Largely through his mother’s example, Pye acquired early on a lifelong appreciation of music, which he said informed his painting. Although she was not well off, his mother had a circle of friends that included artists, Patrick Hennessy among them, and others versed in the arts and literature. After national school Pye’s English aunts, of whom he always remained fond, financed his attendance at St Columba’s College, not far from Templeogue, as a boarder. The sculptor Oisín Kelly was the art teacher there. “He pointed out the weaknesses in my work, which was helpful,” Pye later remarked, without irony.

READ MORE

His talent was quickly recognised – he showed at the annual Irish Exhibition of Living Art aged only 16 – and his interest in art blossomed when he came across an illustrated book on El Greco in the school library. El Greco's highly distinctive, ecstatic mode of religious painting dovetailed with Pye's developing interest in Catholicism, and he determined to be an artist. His mother, nominally a Protestant, was not actively religious and, not unreasonably, viewed religion as divisive. He refrained from converting to Catholicism until he was in his early 30s, after her death.

Sporadic attendance at the National College of Art and Design, in Dublin, in the 1950s alternated with visits to Europe. He studied stained glass in the Dutch city of Maastricht and went on to open his own stained-glass studio. His rapt encounter with the Catalan Romanesque, in Barcelona, was artistically decisive, cementing his instinctive identification with pre-Renaissance art, particularly the sacred art of Byzantine and Orthodox churches.
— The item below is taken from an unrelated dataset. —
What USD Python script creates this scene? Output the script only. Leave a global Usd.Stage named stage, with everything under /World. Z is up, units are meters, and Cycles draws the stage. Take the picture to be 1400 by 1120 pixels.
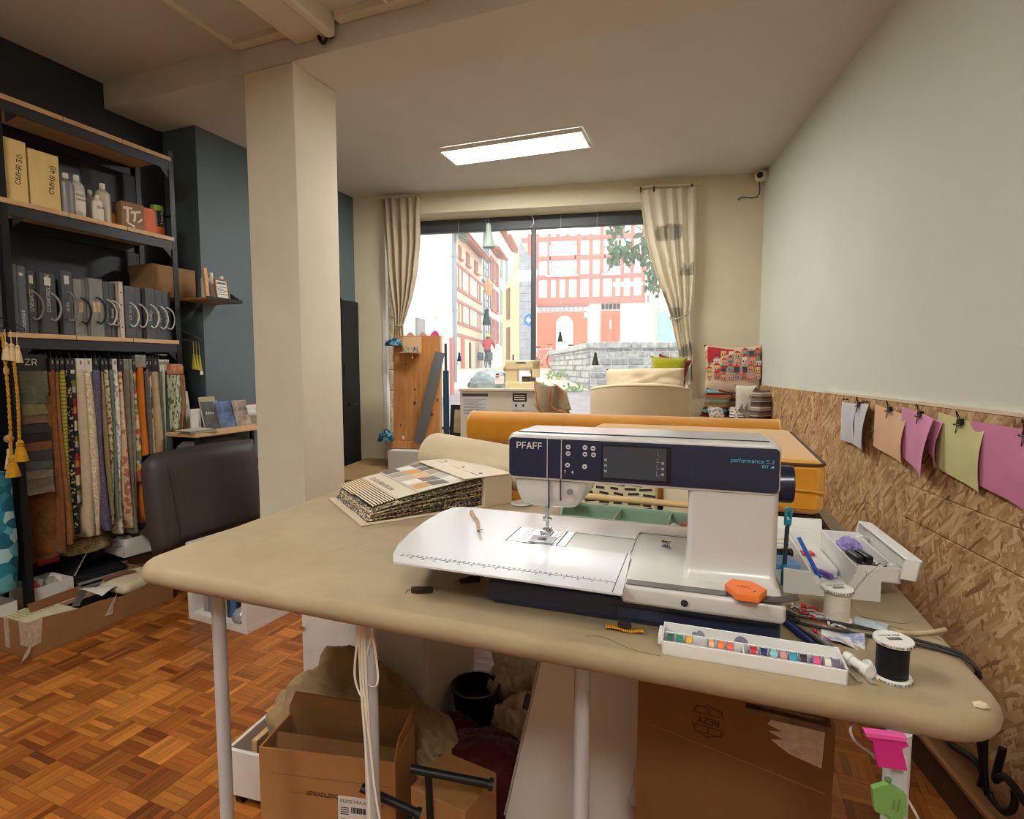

Equally importantly, he also went to Toledo to see El Greco’s work. The formation of his own mature style, with its staccato geometric rhythms and highly stylised figuration, its eschewal of classical perspective, its intense spirituality and its radiant palette, can be traced to these influences.

In the latter half of the 1960s he moved to a small, chilly cottage in Piperstown, in the highlands beyond Tallaght, on the southwestern edge of Dublin (building a studio there only in the early 1970s). The relative isolation and distance, and difficulty of access, contributed to Pye’s reputation as something of a religious ascetic. “He is more a figure of the desert than the drawing room,” as Philip McShane OP wrote in an illuminating commentary on his work in 2004. But in 1974 he married the weaver Nóirín Kennedy. Apart from anything else, he benefitted greatly from her organisational abilities, and he flourished in Piperstown, enjoying several exceptionally productive decades there.

Although religious figuration was, for a substantial part of Pye's career, conspicuously out of fashion, he always enjoyed the respect of a significant number of fellow artists and writers and of members of the wider public; Maynooth University awarded him an honorary doctorate, and he was a founding member of Aosdána. And fashions change: his work featured prominently in Imma's 2017 exhibition As Above, So Below, for example. For many years he showed with the David Hendriks Gallery, in Dublin, then Ireland's leading modernist commercial gallery, and there was a retrospective at the RHA in 1997. Major stained-glass works can be seen at many locations, including Glenstal Abbey, St Mary's Church in Westport, St Michael's Church in Dún Laoghaire, Church of the Resurrection in Killarney, and the Catholic Cathedral of St Mary and St Anne, in Cork.

He is survived by his wife, Nóirín, and daughters, Róisín and Naoise.